SUPPLIED DATA
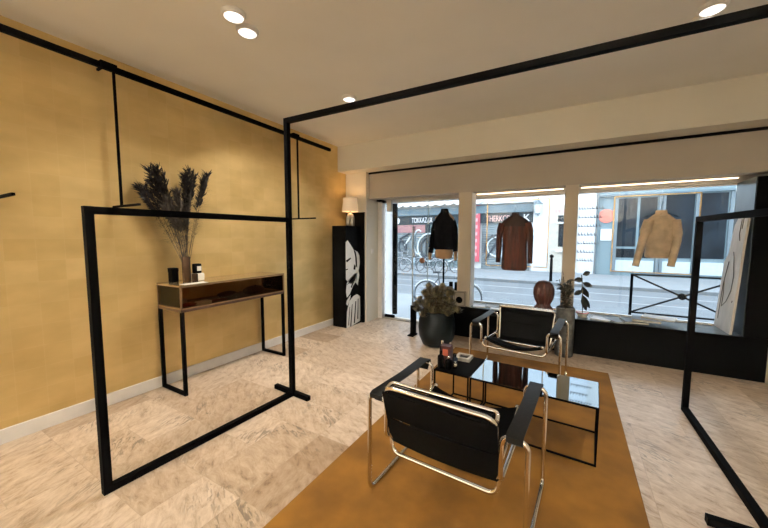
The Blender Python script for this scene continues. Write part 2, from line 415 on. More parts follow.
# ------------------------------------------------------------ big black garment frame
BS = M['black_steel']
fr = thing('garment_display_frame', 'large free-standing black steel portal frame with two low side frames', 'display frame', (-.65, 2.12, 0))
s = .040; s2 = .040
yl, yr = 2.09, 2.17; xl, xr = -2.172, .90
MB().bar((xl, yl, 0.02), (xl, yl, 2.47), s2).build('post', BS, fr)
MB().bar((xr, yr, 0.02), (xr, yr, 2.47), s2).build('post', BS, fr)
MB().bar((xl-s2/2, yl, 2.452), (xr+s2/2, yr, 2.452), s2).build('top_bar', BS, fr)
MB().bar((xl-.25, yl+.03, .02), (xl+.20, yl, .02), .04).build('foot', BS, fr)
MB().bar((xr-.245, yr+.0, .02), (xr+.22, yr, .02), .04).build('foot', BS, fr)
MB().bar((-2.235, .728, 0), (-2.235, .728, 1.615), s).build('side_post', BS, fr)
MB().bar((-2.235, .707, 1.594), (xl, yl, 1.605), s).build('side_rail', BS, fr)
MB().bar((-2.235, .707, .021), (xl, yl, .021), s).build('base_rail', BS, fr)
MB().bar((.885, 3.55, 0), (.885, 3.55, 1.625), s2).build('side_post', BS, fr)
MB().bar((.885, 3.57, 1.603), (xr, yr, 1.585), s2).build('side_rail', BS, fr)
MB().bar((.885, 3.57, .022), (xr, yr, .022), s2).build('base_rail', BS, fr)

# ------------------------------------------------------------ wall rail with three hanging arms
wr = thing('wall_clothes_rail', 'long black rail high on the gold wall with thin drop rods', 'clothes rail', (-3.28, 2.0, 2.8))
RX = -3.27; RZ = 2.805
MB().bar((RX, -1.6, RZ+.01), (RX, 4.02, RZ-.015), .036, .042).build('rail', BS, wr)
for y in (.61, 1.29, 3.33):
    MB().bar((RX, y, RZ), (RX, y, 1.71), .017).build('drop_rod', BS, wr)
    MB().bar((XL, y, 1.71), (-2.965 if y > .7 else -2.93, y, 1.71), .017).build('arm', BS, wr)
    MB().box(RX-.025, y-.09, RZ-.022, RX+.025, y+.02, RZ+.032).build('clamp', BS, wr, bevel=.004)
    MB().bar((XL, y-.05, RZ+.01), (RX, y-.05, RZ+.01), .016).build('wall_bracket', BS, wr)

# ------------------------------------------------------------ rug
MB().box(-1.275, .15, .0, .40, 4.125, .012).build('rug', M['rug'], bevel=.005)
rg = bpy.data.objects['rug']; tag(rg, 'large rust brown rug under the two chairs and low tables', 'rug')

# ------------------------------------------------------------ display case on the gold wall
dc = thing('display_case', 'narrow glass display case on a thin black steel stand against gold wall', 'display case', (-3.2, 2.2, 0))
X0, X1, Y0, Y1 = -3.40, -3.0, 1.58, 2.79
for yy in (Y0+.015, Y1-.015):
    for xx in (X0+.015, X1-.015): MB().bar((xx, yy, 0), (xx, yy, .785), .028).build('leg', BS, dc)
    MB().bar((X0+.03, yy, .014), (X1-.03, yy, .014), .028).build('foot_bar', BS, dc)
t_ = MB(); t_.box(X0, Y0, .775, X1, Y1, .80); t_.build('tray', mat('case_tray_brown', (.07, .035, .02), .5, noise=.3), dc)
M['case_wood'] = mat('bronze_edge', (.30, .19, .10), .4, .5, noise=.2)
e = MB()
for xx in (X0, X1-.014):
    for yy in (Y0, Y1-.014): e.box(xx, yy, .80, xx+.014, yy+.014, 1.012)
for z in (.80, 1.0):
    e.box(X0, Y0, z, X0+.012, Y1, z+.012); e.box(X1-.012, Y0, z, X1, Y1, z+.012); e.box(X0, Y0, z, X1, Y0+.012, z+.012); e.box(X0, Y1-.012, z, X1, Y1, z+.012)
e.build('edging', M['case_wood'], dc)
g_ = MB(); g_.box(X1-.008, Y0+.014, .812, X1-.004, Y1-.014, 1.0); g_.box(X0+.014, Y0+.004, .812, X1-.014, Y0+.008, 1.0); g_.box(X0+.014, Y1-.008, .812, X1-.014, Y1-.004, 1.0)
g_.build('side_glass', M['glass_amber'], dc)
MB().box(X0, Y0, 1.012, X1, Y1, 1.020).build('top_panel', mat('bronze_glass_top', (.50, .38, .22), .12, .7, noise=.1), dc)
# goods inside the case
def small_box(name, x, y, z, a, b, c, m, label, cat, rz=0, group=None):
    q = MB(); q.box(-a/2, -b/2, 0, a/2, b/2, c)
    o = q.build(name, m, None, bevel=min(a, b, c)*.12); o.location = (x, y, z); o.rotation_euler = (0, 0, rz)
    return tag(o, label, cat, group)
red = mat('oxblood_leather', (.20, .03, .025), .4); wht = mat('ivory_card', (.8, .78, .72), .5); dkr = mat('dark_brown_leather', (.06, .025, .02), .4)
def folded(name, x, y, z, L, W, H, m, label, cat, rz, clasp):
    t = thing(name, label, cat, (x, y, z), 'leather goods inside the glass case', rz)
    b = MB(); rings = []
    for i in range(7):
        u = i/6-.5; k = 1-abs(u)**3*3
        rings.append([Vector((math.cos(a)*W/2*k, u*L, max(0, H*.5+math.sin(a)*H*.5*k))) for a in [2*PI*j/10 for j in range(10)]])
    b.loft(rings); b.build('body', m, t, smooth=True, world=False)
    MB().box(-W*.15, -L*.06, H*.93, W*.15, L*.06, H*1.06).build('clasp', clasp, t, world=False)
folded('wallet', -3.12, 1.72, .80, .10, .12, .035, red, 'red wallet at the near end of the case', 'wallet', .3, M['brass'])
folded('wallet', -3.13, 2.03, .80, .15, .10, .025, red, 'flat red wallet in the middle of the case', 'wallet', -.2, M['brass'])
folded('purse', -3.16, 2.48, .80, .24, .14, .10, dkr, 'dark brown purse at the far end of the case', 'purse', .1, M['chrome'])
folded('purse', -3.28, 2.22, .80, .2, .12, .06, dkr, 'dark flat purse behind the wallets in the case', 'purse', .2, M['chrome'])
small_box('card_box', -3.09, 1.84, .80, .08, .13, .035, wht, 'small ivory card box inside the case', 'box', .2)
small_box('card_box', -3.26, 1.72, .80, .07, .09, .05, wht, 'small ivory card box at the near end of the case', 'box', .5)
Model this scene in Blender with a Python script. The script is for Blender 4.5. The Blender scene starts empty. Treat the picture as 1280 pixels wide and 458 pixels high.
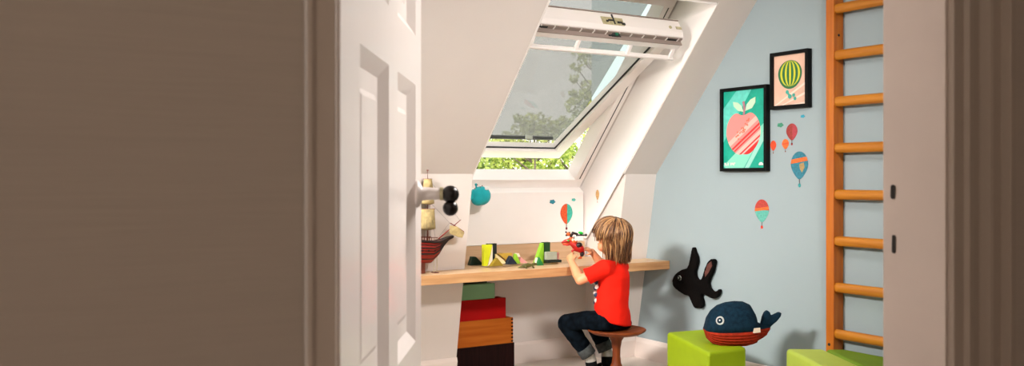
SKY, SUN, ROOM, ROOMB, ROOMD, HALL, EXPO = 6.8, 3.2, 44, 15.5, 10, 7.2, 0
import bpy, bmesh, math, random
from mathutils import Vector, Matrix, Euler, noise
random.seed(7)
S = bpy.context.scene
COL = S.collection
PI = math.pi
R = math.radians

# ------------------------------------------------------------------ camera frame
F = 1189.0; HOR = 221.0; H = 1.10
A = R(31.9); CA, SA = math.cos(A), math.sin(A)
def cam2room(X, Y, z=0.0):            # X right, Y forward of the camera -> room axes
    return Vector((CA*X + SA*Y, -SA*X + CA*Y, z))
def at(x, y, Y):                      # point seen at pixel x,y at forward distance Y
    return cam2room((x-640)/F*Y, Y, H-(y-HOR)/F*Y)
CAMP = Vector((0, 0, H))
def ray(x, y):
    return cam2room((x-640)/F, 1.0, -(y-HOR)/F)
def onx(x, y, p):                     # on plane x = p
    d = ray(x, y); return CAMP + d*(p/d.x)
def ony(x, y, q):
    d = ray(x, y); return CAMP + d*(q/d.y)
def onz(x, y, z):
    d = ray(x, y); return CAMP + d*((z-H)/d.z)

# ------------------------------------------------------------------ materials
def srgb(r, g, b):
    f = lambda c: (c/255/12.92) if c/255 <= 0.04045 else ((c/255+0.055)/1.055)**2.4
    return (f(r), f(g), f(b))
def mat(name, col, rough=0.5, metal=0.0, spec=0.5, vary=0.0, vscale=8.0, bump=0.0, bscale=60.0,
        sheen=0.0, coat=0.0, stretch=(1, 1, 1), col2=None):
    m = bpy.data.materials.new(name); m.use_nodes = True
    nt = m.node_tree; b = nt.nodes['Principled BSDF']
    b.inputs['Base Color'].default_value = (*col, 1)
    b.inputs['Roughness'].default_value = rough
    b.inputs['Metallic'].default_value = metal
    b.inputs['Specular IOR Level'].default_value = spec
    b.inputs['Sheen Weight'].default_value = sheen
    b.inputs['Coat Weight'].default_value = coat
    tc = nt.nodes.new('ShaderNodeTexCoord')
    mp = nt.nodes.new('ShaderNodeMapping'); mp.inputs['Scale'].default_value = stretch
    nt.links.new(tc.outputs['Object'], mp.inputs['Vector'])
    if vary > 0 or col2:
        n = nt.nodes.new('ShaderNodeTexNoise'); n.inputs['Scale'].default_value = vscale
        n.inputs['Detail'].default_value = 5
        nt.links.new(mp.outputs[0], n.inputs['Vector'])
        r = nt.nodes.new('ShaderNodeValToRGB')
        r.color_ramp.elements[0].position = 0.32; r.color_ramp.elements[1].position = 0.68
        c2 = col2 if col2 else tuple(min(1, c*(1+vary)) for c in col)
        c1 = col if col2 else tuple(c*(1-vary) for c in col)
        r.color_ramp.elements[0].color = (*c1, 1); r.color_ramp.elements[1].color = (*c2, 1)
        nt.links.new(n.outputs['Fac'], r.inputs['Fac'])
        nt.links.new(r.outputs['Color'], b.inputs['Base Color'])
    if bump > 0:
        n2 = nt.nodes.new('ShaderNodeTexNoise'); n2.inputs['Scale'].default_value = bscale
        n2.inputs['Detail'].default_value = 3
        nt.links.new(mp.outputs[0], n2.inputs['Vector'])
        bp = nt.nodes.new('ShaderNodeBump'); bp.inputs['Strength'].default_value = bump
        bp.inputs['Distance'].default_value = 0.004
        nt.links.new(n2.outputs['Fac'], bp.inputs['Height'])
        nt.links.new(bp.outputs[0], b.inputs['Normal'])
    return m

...

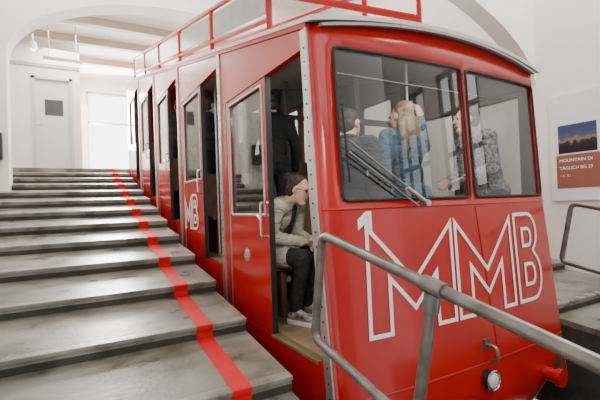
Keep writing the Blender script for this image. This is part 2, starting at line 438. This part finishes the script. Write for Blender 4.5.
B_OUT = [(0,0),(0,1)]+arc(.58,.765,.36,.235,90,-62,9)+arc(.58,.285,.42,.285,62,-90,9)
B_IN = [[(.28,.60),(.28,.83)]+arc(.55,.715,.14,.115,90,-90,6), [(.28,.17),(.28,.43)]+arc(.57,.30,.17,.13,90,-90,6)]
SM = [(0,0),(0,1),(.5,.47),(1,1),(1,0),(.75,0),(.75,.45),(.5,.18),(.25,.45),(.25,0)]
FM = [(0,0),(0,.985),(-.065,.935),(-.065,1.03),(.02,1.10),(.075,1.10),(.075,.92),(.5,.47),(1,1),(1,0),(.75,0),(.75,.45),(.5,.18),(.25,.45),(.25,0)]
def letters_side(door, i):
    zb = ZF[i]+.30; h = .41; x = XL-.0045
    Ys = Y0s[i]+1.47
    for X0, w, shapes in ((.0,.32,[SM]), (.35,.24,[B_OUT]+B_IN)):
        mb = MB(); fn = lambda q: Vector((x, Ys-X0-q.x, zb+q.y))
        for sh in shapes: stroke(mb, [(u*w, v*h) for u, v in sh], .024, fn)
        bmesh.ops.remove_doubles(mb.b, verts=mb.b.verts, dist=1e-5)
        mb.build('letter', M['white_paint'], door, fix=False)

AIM
Check each line of the records for the word "with" and extract those that contain it.

EXPECTED OUTPUT
fr = thing('garment_display_frame', 'large free-standing black steel portal frame with two low side frames', 'display frame', (-.65, 2.12, 0))
# ------------------------------------------------------------ wall rail with three hanging arms
wr = thing('wall_clothes_rail', 'long black rail high on the gold wall with thin drop rods', 'clothes rail', (-3.28, 2.0, 2.8))
Model this scene in Blender with a Python script. The script is for Blender 4.5. The Blender scene starts empty. Treat the picture as 1280 pixels wide and 458 pixels high.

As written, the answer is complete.